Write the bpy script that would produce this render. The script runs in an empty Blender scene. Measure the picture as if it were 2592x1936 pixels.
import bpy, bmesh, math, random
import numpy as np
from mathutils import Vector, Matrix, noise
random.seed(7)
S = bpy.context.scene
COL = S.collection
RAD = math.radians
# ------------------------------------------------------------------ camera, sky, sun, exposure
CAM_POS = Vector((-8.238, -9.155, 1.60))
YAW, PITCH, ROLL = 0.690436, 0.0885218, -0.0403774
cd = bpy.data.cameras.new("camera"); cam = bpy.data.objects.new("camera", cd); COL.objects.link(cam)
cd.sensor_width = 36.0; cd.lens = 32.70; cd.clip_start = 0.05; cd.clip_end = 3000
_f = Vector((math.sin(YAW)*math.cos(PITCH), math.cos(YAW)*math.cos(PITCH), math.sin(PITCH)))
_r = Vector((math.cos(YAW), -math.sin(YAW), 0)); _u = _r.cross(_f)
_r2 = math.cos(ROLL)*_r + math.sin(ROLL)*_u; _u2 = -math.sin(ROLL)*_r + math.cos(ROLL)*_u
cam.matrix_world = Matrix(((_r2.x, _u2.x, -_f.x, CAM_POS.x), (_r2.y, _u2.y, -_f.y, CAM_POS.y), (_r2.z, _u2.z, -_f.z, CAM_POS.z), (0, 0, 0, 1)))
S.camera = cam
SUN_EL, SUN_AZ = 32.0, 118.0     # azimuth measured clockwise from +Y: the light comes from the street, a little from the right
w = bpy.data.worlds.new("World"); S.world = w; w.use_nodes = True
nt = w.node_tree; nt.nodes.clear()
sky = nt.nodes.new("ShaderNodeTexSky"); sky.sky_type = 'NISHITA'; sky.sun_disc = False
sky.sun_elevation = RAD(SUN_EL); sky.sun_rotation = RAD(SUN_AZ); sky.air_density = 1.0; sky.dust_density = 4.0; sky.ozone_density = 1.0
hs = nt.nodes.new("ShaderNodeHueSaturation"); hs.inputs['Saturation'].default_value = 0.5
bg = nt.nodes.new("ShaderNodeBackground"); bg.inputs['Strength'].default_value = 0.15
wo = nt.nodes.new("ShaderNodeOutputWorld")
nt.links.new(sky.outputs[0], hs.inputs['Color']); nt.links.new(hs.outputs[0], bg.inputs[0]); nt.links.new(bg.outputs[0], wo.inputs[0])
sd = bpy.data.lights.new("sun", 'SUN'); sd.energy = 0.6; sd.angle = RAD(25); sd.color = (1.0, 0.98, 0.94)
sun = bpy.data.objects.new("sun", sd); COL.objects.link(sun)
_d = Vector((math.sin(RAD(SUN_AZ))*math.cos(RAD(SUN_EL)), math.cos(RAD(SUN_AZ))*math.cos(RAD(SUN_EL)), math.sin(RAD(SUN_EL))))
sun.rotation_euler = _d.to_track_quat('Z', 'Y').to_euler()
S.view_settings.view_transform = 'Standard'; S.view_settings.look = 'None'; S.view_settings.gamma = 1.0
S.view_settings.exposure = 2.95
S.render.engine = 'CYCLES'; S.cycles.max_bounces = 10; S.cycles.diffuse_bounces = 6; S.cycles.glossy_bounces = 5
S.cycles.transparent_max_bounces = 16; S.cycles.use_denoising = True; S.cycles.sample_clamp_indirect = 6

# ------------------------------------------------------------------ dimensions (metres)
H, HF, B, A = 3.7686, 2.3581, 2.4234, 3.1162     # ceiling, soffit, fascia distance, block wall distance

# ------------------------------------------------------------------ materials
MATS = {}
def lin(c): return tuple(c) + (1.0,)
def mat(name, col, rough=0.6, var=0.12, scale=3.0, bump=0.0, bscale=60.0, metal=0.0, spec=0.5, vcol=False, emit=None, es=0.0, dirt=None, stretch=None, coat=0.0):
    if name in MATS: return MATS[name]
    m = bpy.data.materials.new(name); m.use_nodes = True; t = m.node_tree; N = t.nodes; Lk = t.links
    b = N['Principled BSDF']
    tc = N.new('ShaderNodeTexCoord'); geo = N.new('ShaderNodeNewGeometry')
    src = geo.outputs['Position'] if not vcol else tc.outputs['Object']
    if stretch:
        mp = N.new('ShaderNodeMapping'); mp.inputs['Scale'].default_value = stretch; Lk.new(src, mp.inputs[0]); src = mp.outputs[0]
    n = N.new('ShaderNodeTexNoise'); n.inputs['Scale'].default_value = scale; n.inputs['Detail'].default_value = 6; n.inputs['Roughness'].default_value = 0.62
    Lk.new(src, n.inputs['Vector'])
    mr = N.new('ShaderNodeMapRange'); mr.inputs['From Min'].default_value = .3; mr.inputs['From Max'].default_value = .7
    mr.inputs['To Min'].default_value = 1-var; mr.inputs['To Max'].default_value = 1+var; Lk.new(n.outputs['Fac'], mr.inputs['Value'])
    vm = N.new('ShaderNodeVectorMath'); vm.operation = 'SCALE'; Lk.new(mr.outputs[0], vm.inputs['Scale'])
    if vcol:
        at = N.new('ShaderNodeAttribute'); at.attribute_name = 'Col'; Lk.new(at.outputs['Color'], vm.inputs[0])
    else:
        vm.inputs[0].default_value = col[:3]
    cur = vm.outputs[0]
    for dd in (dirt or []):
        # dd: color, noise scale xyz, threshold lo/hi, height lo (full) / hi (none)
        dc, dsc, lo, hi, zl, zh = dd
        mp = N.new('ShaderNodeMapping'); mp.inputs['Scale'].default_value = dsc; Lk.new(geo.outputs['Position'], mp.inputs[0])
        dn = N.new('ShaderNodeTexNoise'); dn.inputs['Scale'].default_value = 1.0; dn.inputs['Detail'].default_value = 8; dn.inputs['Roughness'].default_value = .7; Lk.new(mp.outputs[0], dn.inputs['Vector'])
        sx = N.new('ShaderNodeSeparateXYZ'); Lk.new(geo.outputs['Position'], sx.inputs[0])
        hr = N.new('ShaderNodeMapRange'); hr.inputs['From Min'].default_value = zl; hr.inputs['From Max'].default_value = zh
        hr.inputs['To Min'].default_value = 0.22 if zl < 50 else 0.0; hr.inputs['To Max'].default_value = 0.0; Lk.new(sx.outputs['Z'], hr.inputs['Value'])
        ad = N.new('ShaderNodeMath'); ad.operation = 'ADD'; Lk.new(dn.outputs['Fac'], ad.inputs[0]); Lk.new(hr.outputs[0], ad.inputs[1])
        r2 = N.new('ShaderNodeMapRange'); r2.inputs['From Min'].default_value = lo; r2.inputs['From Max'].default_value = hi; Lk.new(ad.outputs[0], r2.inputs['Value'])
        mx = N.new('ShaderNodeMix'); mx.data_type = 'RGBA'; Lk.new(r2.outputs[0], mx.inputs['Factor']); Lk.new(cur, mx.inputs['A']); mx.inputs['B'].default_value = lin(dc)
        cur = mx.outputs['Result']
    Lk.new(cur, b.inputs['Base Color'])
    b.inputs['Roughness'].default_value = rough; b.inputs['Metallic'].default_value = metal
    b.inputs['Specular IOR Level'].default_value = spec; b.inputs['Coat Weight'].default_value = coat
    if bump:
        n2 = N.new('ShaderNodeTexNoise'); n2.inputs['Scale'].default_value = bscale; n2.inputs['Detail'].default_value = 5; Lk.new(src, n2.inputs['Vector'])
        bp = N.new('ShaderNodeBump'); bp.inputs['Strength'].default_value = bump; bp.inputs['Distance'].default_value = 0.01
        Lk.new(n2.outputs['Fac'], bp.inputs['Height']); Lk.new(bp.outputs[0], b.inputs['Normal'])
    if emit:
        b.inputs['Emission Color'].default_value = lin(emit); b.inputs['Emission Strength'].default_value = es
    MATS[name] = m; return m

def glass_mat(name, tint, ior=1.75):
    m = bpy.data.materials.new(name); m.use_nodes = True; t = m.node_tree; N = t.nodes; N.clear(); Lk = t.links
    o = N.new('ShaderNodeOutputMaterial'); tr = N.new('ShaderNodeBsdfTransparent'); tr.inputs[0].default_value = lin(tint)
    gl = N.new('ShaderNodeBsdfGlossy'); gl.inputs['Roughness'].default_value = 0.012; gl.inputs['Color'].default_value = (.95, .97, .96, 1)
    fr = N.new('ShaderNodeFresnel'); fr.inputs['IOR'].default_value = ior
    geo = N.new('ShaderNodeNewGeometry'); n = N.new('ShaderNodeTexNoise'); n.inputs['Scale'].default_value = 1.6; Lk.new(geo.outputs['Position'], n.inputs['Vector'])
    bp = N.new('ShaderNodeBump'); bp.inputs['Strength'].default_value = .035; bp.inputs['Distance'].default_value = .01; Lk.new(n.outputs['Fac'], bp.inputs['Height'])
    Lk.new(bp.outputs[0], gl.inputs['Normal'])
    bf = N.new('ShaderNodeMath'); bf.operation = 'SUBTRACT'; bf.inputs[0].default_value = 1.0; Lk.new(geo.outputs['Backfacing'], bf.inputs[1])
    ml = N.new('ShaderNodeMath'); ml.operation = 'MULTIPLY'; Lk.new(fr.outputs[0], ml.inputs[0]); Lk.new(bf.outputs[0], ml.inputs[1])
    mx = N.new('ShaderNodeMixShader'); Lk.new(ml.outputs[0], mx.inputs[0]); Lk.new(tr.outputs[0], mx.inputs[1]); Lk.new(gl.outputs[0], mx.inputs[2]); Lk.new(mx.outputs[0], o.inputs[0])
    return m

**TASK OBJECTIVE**
Make a tally of the lines in this data that include the string "render", and answer with that tally alone.

**SOLUTION TO THE PROBLEM**
2